▸ GIVEN REQUEST
Locate each line of the material that contains "picture", then return it.

▸ DATA
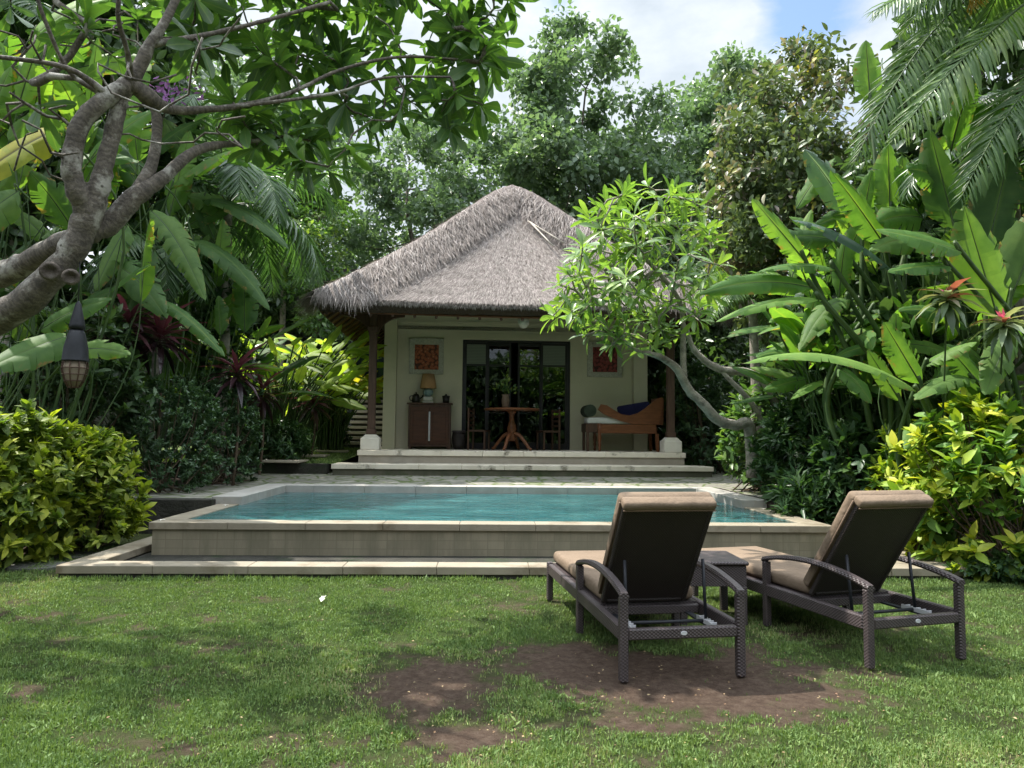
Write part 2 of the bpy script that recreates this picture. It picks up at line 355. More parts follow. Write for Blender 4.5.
# leaf templates: verts, quads, tris, lat, lon
def tmpl_diamond(w=.42, fold=.12, droop=.12, m=.45):
    v = np.array([[0, 0, 0], [-w / 2, m, fold], [0, m, 0], [w / 2, m, fold], [0, 1, -droop]])
    return v, np.array([[0, 2, 4, 1], [0, 3, 4, 2]]), None, np.array([0, 1, 0, 1, 0.]), v[:, 1]
def tmpl_leaf(secs, fold=.12, droop=.25):
    v = []; la = []; lo = []
    for y, w in secs:
        for sgn in (-1, 0, 1):
            v.append([sgn * w, y, fold * abs(sgn) * w * 2 - droop * y * y]); la.append(abs(sgn)); lo.append(y)
    q = []
    for i in range(len(secs) - 1):
        a = i * 3
        q += [[a, a + 1, a + 4, a + 3], [a + 1, a + 2, a + 5, a + 4]]
    return np.array(v), np.array(q), None, np.array(la, float), np.array(lo)
T_SMALL = tmpl_diamond(.5, .10, .12)
T_NARROW = tmpl_diamond(.24, .06, .2)
T_OVAL = tmpl_leaf([(0, .01), (.18, .15), (.45, .23), (.75, .16), (1, .01)], .14, .22)
T_FRAN = tmpl_leaf([(0, .012), (.2, .06), (.5, .125), (.75, .15), (.92, .09), (1, .01)], .16, .28)
T_STRAP = tmpl_leaf([(0, .03), (.3, .075), (.65, .075), (1, .006)], .25, .55)
T_LEAFLET = tmpl_leaf([(0, .012), (.35, .034), (.7, .028), (1, .003)], .5, .32)
T_STRAW = (np.array([[-.5, 0, 0], [.5, 0, 0], [.35, .6, .04], [-.35, .6, .04], [0, 1, 0]]), np.array([[0, 1, 2, 3]]), np.array([[3, 2, 4]]), np.full(5, .5), np.array([0, 0, .6, .6, 1.]))
T_GRASS = (np.array([[-.5, 0, 0], [.5, 0, 0], [.4, .55, .10], [-.4, .55, .10], [0, 1, .38]]), np.array([[0, 1, 2, 3]]), np.array([[3, 2, 4]]), np.full(5, .5), np.array([0, 0, .6, .6, 1.]))
def scatter(acc, T, pos, d, n, s, ws=1.0, rnd=None):
    v, q, t, la, lo = T
    pos = np.asarray(pos, float); k = len(pos)
    if not k: return
    d = unit(d); x = unit(np.cross(d, n)); n = np.cross(x, d)
    s = np.broadcast_to(np.asarray(s, float), (k,))[:, None, None]; ws = np.broadcast_to(np.asarray(ws, float), (k,))[:, None, None]
    V = pos[:, None, :] + s * (v[None, :, 0:1] * x[:, None, :] * ws + v[None, :, 1:2] * d[:, None, :] + v[None, :, 2:3] * n[:, None, :])
    m = len(v); off = (np.arange(k) * m)[:, None, None]
    r = rng.random(k) if rnd is None else rnd
    acc.add(V.reshape(-1, 3), (q[None] + off).reshape(-1, 4) if q is not None else None, (t[None] + off).reshape(-1, 3) if t is not None else None,
            np.repeat(r, m), np.tile(la, k), np.tile(lo, k))
def rand_unit(k):
    return unit(rng.normal(size=(k, 3)))

def tube(acc, pts, rad, sides=7, lon0=0., cap=True, squash=None, rnd=.5):
    pts = np.asarray(pts, float); n = len(pts); rad = np.broadcast_to(np.asarray(rad, float), (n,))
    tg = unit(np.gradient(pts, axis=0)); ref = np.array([0, 0, 1.]) if abs(tg[0][2]) < .9 else np.array([0, 1., 0])
    xs = []; x = unit(np.cross(tg[0], ref))
    for i in range(n):
        x = x - tg[i] * np.dot(x, tg[i]); x = unit(x); xs.append(x)
    xs = np.array(xs); ys = np.cross(tg, xs)
    a = np.arange(sides) / sides * 2 * PI
    V = pts[:, None] + rad[:, None, None] * (np.cos(a)[None, :, None] * xs[:, None] + np.sin(a)[None, :, None] * ys[:, None])
    i = np.arange(n - 1)[:, None] * sides; j = np.arange(sides)[None]; j2 = (j + 1) % sides
    q = np.stack([i + j, i + j2, i + sides + j2, i + sides + j], -1).reshape(-1, 4)
    L = np.concatenate([[0], np.cumsum(np.linalg.norm(np.diff(pts, axis=0), axis=1))]) + lon0
    V = V.reshape(-1, 3); la = np.full(len(V), .5); lo = np.repeat(L, sides)
    if cap:
        V = np.vstack([V, pts[0], pts[-1]]); la = np.append(la, [.5, .5]); lo = np.append(lo, [L[0], L[-1]])
        e = n * sides; o2 = (n - 1) * sides
        t = [[e, (k + 1) % sides, k] for k in range(sides)] + [[e + 1, o2 + k, o2 + (k + 1) % sides] for k in range(sides)]
    else: t = None
    acc.add(V, q, t, rnd, la, lo)
def smooth_path(pts, n=6):
    """Catmull-Rom through rows (any number of columns)"""
    p = np.asarray(pts, float); p = np.vstack([2 * p[0] - p[1], p, 2 * p[-1] - p[-2]]); out = []
    for i in range(1, len(p) - 2):
        for k in range(n):
            t = k / n; a, b, c, d = p[i - 1], p[i], p[i + 1], p[i + 2]
            out.append(.5 * ((2 * b) + (-a + c) * t + (2 * a - 5 * b + 4 * c - d) * t * t + (-a + 3 * b - 3 * c + d) * t ** 3))
    out.append(p[-2]); return np.array(out)

# hard-surface builder
class BM:
    def __init__(s): s.bm = bmesh.new()
    def box(s, x0, x1, y0, y1, z0, z1, bev=0.0, rot=None, pivot=None, seg=1):
        r = bmesh.ops.create_cube(s.bm, size=1); vs = r['verts']
        c = Vector(((x0 + x1) / 2, (y0 + y1) / 2, (z0 + z1) / 2))
        for v in vs: v.co = Vector((v.co.x * abs(x1 - x0), v.co.y * abs(y1 - y0), v.co.z * abs(z1 - z0)))
        if bev:
            es = list({e for v in vs for e in v.link_edges})
            rr = bmesh.ops.bevel(s.bm, geom=es, offset=bev, segments=seg, affect='EDGES', profile=.5)
            vs = list({v for f in rr['faces'] for v in f.verts} | {v for v in vs if v.is_valid})
        for v in vs:
            p = v.co + c
            if rot is not None:
                pv = Vector(pivot) if pivot is not None else c
                p = rot @ (p - pv) + pv
            v.co = p
        return vs
    def prism(s, pts, axis, a0, a1):
        """extrude a polygon (2D points) along axis 'x','y' or 'z'"""
        def mk(p, a): return {'x': (a, p[0], p[1]), 'y': (p[0], a, p[1]), 'z': (p[0], p[1], a)}[axis]
        lo = [s.bm.verts.new(mk(p, a0)) for p in pts]; hi = [s.bm.verts.new(mk(p, a1)) for p in pts]
        n = len(pts); s.bm.faces.new(lo[::-1]); s.bm.faces.new(hi)
        for i in range(n): s.bm.faces.new((lo[i], lo[(i + 1) % n], hi[(i + 1) % n], hi[i]))
    def lathe(s, prof, c=(0, 0, 0), seg=24):
        rings = []
        for r, z in prof:
            rings.append([s.bm.verts.new((c[0] + r * math.cos(2 * PI * k / seg), c[1] + r * math.sin(2 * PI * k / seg), c[2] + z)) for k in range(seg)])
        for a, b in zip(rings, rings[1:]):
            for k in range(seg): s.bm.faces.new((a[k], a[(k + 1) % seg], b[(k + 1) % seg], b[k]))
        s.bm.faces.new(rings[0][::-1]); s.bm.faces.new(rings[-1])
    def build(s, name, mat, parent=None, smooth=False):
        bmesh.ops.recalc_face_normals(s.bm, faces=s.bm.faces[:])
        me = bpy.data.meshes.new(name); s.bm.to_mesh(me); s.bm.free()
        return link_mesh(name, me, mat, parent, smooth)
def copy_tree(o, parent=None):
    c = o.copy(); C.objects.link(c); c.parent = parent
    for ch in list(o.children): copy_tree(ch, c)
    return c
def add_subsurf(o, lv=1):
    m = o.modifiers.new('sub', 'SUBSURF'); m.levels = lv; m.render_levels = lv

# value noise for placement
_P = rng.random((64, 64))
def vnoise(x, y, s=1.0):
    x = np.asarray(x) * s; y = np.asarray(y) * s
    xi = np.floor(x).astype(int); yi = np.floor(y).astype(int); fx = x - xi; fy = y - yi
    fx = fx * fx * (3 - 2 * fx); fy = fy * fy * (3 - 2 * fy)
    g = lambda a, b: _P[a % 64, b % 64]
    return (g(xi, yi) * (1 - fx) + g(xi + 1, yi) * fx) * (1 - fy) + (g(xi, yi + 1) * (1 - fx) + g(xi + 1, yi + 1) * fx) * fy
def fbm(x, y, s=1.0, o=4):
    return sum(vnoise(x + 17 * k, y - 9 * k, s * 2 ** k) * .5 ** k for k in range(o)) / sum(.5 ** k for k in range(o))

# ------------------------------------------------------------------ world and sun
SUN_EL = math.radians(60); SXY = unit(np.array([-.90, .42]))
w = bpy.data.worlds.new('World'); sc.world = w; w.use_nodes = True
nt = w.node_tree; bg = nt.nodes['Background']
sky = N(nt, 'ShaderNodeTexSky'); sky.sky_type = 'NISHITA'; sky.sun_disc = False
sky.sun_elevation = SUN_EL; sky.sun_rotation = math.atan2(SXY[0], SXY[1]); sky.air_density = 1.0; sky.dust_density = 1.0
tc = N(nt, 'ShaderNodeTexCoord')
mp = N(nt, 'ShaderNodeMapping'); mp.inputs['Scale'].default_value = (1, 1, 1.9); mp.inputs['Location'].default_value = (.35, .1, .2)
nt.links.new(tc.outputs['Generated'], mp.inputs[0])
cn = noise(nt, mp.outputs[0], 2.3, 9, .6, .35)
mask = ramp(nt, cn, [(.37, (0, 0, 0)), (.50, (1, 1, 1))])
shade = ramp(nt, noise(nt, mp.outputs[0], 3.6, 7, .6), [(.32, (1.6, 1.85, 2.1)), (.68, (2.8, 2.95, 3.1))])
for _px, _py, _r in ((556, 6, .085), (808, 4, .05), (790, -60, .10)):
    _d = unit(ray(_px, _py)); _v = N(nt, 'ShaderNodeVectorMath', operation='DISTANCE'); nt.links.new(tc.outputs['Generated'], _v.inputs[0]); _v.inputs[1].default_value = tuple(_d)
    _g = N(nt, 'ShaderNodeMapRange'); _g.inputs['From Min'].default_value = _r * 1.6; _g.inputs['From Max'].default_value = 0; _g.inputs['To Min'].default_value = 0; _g.inputs['To Max'].default_value = .24; nt.links.new(_v.outputs['Value'], _g.inputs['Value'])
    cn = math_n(nt, 'SUBTRACT', cn, _g.outputs[0])
mask = ramp(nt, cn, [(.30, (0, 0, 0)), (.44, (1, 1, 1))])
_sk = N(nt, 'ShaderNodeVectorMath', operation='SCALE'); nt.links.new(sky.outputs[0], _sk.inputs[0]); _sk.inputs['Scale'].default_value = .72
# blue gap low in the picture's upper middle
# clouds overhead, out of view, are brightened to add fill light
_sz = N(nt, 'ShaderNodeSeparateXYZ'); nt.links.new(tc.outputs['Generated'], _sz.inputs[0])
_mr = N(nt, 'ShaderNodeMapRange', interpolation_type='SMOOTHSTEP'); _mr.inputs['From Min'].default_value = .52; _mr.inputs['From Max'].default_value = .85; _mr.inputs['To Min'].default_value = 1; _mr.inputs['To Max'].default_value = 4.2; nt.links.new(_sz.outputs[2], _mr.inputs['Value'])
_vm = N(nt, 'ShaderNodeVectorMath', operation='SCALE'); nt.links.new(shade, _vm.inputs[0]); nt.links.new(_mr.outputs[0], _vm.inputs['Scale'])
nt.links.new(mixc(nt, mask, _sk.outputs[0], _vm.outputs[0]), bg.inputs['Color'])
bg.inputs['Strength'].default_value = .14
ld = bpy.data.lights.new('sun', 'SUN'); ld.energy = 3.3; ld.angle = math.radians(.5); ld.color = (1, .95, .86)
lo_ = bpy.data.objects.new('sun', ld); C.objects.link(lo_); lo_.location = (0, 0, 30)
sd = Vector((SXY[0] * math.cos(SUN_EL), SXY[1] * math.cos(SUN_EL), math.sin(SUN_EL)))
lo_.rotation_euler = sd.to_track_quat('Z', 'Y').to_euler()
vs_ = sc.view_settings; vs_.view_transform = 'Standard'; vs_.look = 'None'; vs_.gamma = 1; vs_.exposure = 1.55; vs_.use_curve_mapping = False
cy = sc.cycles; cy.use_denoising = True; cy.max_bounces = 8; cy.diffuse_bounces = 3; cy.glossy_bounces = 3; cy.transmission_bounces = 6; cy.transparent_max_bounces = 8
cy.caustics_reflective = False; cy.caustics_refractive = False; cy.sample_clamp_indirect = 6
try: cy.denoising_prefilter = 'ACCURATE'; cy.denoising_input_passes = 'RGB_ALBEDO_NORMAL'
except Exception: pass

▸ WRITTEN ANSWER
Write part 2 of the bpy script that recreates this picture. It picks up at line 355. More parts follow. Write for Blender 4.5.
# blue gap low in the picture's upper middle